I listened to Laura Bush do her thing at the National Press Cub Awards and couldn't help but wonder what the republicans would have said if a democrat had of said the exact same things about her husband and friends. They'd have howled and yelled bloody murder. I particularly liked her joke about Mr. President trying to milk a horse--a male horse. Great talk for religious folks, but I haven't heard a peep of outrage. Maybe they were all reviewing old tapes of Janet Jackson's superbowl wardrobe malfunction.
I had a buddy I was in the Marine Corps with, who loved to mess with people's heads. I remember once in the late-70's when we had a cook-out on the farm, and bunches of strange and unique people showed up. One fellow, a former tank commander in Viet Nam, that I had gotten to know when I did a two-year stint in ROTC at Marshall University was spinning tales about his war experiences. My Marine buddy, who had been wounded in both legs from shrapnel in South-East Asia, decided that the tank guy was full of crap and that he needed to be taken down a notch or two. Now at the time, we had about 60 head of cattle on the farm. We usually ran and old bull and a young one together on the pasture with the cows. (The philosophy was that if the old guy didn't get it done, the young guy would.)
We had this old bull that was very tame. He would allow you to catch flies off his back and basically do whatever you wanted to do to him--within the limits of smartness for a 2,000 pound pet. I lost track of my buddies at the party inquired as to where they were. My wife informed me that they were down in the barn. This piqued my interest and I ambled down there and found my Marine buddy trying to talk my tank commander buddy into getting over into the stable and milk the big cow.

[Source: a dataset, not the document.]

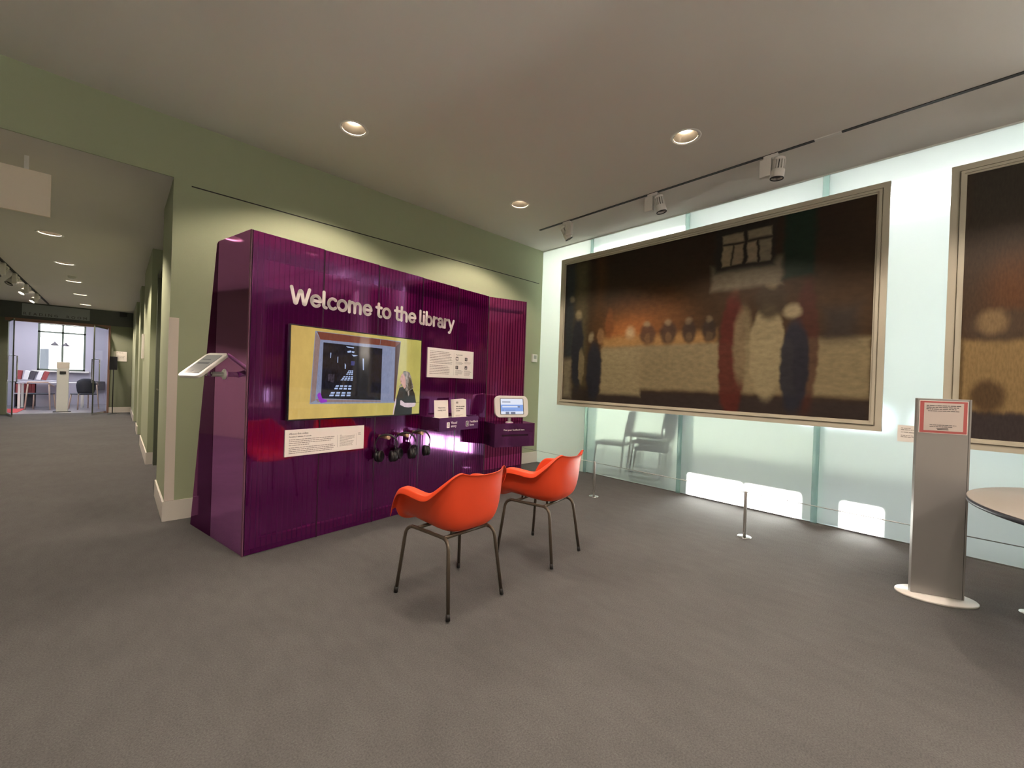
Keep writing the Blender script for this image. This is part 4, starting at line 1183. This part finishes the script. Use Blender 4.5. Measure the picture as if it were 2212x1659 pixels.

He had a bucket and everything. I quickly put a stop to it, because I knew that the bull was good natured but probably wouldn't appreciate someone pulling on his ding-dong. Some people can be pretty naive.
So when Laura Bush told that story, I know that it could have really happened. However, I feel that it probably didn't, because Mr. President is still alive today, and there isn't a horse following him around batting its eyelashes.
It kind of makes one ponder when you hear Tonto say, "Gitt'em up Scout."